FEBRUARY 2003
VOLUME 13, NUMBER 2

Effect of Irrigation Frequency on Subsurface Drip-Irrigated Vegetables

This article by Blaine R. Handson, Donald M. May, and Larry J Schwankl, appeared in the January-March, 2003 issue of “HortTechnology.”


    Drip irrigation of row crops is increasing because it offers the advantage of precisely applying both water and fertilizer at a high efficiency, thus creating a potential for larger yields and reduced water and fertilizer applications.

The desired frequency of drip irrigation depends on factors such as soil texture, rooting pattern about the drip line, wetting around the drip line, evapotranspiration (ET) rate, rainfall, and crop type.

Frequent irrigations maintain relatively constant soil moisture content with time, an objective of drip irrigation. However, very frequent irrigations, such as multiple irrigations per day, can result in much time spent filling pipelines and laterals; and, the frequent drainage of pipelines after cutoff of irrigation water can create nonuniform water applications and increase the potential for phytophthora (Phytophthora parasitica) caused by excessive soil moisture content along the lower end of the field, a problem experienced by some growers.

Infrequent drip irrigations may cause water stress between irrigations in some crops and soil textures because of a limited amount of stored soil moisture, due to both the wetting and root patterns around the drip line.

Infrequent irrigations on coarse-textured soils also could result in substantial percolation below the root zone during irrigation because of their limited soil-moisture storage capacity, which reflects the wetting pattern around the drip line.

From a grower’ perspective, however, less frequent irrigations reduce labor and management requirements, although automation could reduce labor needs even under very high-frequency irrigation.

A number of projects on drip irrigation frequency have been conducted.

Drip irrigation frequencies of 7 to 8 times per day and about every 3 d during periods of maximum ET had no statistically significant effect on tomato yield in clay loam.

On loam soil, greater cantaloupe (Cucumis melo) yields occurred for weekly irrigations compared to daily irrigations and higher onion yield for daily irrigations compared with weekly irrigations; irrigation frequency had little effect on carrot (Caucus carota) yield.

A trend of increasing tomato yield with decreasing irrigation interval was found on a loam for irrigation intervals of 1, 2, and 5 d.

Little irrigation-frequency effect was found on cabbage (Brassica oleracea Capitata Group) yield for intervals of 3, 6, and 12 d on clay loam.
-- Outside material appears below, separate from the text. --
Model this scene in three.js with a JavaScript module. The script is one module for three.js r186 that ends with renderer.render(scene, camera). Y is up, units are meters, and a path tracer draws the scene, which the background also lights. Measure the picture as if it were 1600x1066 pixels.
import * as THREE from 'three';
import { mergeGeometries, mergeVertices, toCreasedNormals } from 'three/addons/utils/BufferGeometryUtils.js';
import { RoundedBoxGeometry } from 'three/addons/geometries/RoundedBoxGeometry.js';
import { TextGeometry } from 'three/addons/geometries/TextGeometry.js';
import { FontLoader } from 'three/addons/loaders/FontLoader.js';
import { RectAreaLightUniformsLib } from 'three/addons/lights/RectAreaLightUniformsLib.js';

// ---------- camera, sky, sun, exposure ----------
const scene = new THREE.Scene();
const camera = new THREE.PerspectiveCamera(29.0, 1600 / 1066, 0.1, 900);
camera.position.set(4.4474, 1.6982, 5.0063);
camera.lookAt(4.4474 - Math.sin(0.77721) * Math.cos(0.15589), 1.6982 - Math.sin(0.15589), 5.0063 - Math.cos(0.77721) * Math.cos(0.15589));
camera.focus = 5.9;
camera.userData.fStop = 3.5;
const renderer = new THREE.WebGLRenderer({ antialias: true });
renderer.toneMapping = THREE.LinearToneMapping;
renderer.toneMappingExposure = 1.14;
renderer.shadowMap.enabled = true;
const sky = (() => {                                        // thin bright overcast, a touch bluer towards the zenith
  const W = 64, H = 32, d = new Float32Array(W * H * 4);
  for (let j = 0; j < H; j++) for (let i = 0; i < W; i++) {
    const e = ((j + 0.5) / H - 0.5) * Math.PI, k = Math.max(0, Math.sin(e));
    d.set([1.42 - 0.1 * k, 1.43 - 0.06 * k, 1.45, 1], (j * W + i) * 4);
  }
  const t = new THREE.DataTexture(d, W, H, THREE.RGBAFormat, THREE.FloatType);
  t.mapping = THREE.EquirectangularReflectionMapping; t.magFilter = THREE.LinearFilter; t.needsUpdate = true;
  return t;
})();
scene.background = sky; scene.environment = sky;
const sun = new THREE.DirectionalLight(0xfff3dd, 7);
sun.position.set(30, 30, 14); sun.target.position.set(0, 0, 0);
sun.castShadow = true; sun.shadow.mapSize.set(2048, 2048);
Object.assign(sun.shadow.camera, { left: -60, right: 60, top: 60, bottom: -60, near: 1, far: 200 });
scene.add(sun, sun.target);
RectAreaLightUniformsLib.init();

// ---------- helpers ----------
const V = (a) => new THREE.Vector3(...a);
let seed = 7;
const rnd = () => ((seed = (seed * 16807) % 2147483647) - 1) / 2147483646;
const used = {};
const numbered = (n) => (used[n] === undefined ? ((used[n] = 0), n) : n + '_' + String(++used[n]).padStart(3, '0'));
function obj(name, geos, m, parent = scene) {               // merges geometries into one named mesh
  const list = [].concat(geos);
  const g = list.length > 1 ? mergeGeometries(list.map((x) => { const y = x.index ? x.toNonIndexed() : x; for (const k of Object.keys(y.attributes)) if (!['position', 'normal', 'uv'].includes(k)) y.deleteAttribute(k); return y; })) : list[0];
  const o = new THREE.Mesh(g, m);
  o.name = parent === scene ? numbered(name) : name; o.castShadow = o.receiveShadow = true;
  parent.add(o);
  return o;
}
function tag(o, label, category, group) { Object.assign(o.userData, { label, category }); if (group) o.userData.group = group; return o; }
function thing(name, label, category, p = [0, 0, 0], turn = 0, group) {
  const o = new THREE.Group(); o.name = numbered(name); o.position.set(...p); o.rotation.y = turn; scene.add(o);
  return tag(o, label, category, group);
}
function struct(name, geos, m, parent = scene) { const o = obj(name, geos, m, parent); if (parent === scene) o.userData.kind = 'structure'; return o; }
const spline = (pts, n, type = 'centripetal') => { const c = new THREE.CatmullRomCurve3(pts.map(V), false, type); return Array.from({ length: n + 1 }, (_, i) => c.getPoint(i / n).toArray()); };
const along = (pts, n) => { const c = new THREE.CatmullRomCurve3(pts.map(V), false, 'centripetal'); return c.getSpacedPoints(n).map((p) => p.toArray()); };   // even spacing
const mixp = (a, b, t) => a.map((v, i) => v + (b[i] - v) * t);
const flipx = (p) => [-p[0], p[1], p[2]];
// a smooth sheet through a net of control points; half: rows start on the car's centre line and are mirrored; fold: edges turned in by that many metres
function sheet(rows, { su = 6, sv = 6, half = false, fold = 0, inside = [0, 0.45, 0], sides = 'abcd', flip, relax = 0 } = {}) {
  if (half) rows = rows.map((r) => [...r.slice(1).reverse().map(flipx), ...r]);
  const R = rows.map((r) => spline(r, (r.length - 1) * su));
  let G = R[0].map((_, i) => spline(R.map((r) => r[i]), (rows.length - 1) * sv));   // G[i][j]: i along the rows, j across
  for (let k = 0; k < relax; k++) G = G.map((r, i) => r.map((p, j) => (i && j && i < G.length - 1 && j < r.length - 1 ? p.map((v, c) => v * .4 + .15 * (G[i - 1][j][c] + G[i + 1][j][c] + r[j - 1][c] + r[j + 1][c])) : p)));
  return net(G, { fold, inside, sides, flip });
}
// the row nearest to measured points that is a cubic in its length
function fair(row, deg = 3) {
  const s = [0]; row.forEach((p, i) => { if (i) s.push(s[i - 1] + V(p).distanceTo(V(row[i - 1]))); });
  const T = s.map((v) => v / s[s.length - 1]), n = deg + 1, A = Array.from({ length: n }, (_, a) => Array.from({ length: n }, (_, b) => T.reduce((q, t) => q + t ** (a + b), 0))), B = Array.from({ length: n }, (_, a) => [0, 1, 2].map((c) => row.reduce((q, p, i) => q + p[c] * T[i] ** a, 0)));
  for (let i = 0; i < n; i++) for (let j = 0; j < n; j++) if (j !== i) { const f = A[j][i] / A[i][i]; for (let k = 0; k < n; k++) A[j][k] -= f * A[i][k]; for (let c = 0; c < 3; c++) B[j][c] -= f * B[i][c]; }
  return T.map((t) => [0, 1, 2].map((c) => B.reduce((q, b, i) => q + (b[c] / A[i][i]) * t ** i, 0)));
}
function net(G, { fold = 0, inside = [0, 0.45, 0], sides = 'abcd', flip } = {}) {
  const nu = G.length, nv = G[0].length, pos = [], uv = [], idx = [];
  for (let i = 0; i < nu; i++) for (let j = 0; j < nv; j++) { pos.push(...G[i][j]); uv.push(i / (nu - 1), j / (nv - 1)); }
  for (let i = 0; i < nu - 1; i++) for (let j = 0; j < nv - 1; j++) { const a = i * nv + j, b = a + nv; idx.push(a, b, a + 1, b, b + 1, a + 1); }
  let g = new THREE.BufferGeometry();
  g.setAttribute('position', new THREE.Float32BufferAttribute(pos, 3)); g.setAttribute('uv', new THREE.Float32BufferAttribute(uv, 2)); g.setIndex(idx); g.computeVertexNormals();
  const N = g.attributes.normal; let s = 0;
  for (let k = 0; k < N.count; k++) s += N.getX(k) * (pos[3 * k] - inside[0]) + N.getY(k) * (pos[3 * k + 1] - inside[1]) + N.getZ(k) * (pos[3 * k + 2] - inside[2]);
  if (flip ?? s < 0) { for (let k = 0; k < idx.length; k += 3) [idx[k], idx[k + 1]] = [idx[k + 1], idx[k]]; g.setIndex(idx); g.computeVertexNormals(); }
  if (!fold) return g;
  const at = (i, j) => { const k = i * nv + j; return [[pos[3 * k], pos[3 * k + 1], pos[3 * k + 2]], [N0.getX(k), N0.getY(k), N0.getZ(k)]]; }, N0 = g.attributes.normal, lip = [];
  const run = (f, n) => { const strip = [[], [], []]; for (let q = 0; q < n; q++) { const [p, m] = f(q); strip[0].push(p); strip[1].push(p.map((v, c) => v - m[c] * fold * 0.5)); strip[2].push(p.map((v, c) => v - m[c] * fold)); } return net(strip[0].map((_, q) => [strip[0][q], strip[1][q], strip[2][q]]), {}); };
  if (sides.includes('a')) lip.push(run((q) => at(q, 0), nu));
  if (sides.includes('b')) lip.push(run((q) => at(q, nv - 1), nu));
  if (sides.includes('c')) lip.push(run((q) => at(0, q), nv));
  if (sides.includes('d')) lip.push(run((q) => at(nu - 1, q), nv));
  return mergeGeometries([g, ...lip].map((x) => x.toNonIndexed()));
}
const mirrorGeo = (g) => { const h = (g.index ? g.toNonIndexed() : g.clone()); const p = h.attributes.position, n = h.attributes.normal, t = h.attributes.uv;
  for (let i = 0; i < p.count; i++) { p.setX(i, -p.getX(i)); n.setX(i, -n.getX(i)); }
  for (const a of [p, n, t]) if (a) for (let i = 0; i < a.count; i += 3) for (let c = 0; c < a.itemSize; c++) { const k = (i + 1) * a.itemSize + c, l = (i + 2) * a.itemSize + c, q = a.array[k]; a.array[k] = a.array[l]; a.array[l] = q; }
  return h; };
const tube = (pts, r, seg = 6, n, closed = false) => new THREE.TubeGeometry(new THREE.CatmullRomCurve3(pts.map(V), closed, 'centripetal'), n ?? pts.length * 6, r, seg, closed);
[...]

The effect of drip irrigation frequencies of 1, 3, 5, and 7 d on corn (Zea mays) yield grown in a silt loam was not critical in this study.

The effect on crop yield of drip-irrigation frequencies of two irrigations per day (2/d), one irrigation per day (1/d), two irrigations per week (2/week), and one irrigation per week (1/week) was investigated for lettuce (Lactuna sativa), pepper (Capsicum annuum), and onion (Allium cepa) grown on sandy loam, and processing tomato (Lycopersicon esculentum) grown on silt loam during experiments conducted during 1994 to 1997.

All treatments of a particular crop received the same amount of irrigation water per week.

Results showed that the 1/week frequency should be avoided for the shallow-rooted crops in sandy soil.

Irrigation frequency had little effect on yield of tomato, a relatively deep-rooted crop.

These results suggest that drip irrigation frequencies of 1/d and 2/week are appropriate in medium to fine texture soils for the soil and climate of the project site.

There was no yield benefit of multiple irrigations per day.

Other soil types and environmental conditions may produce similar results.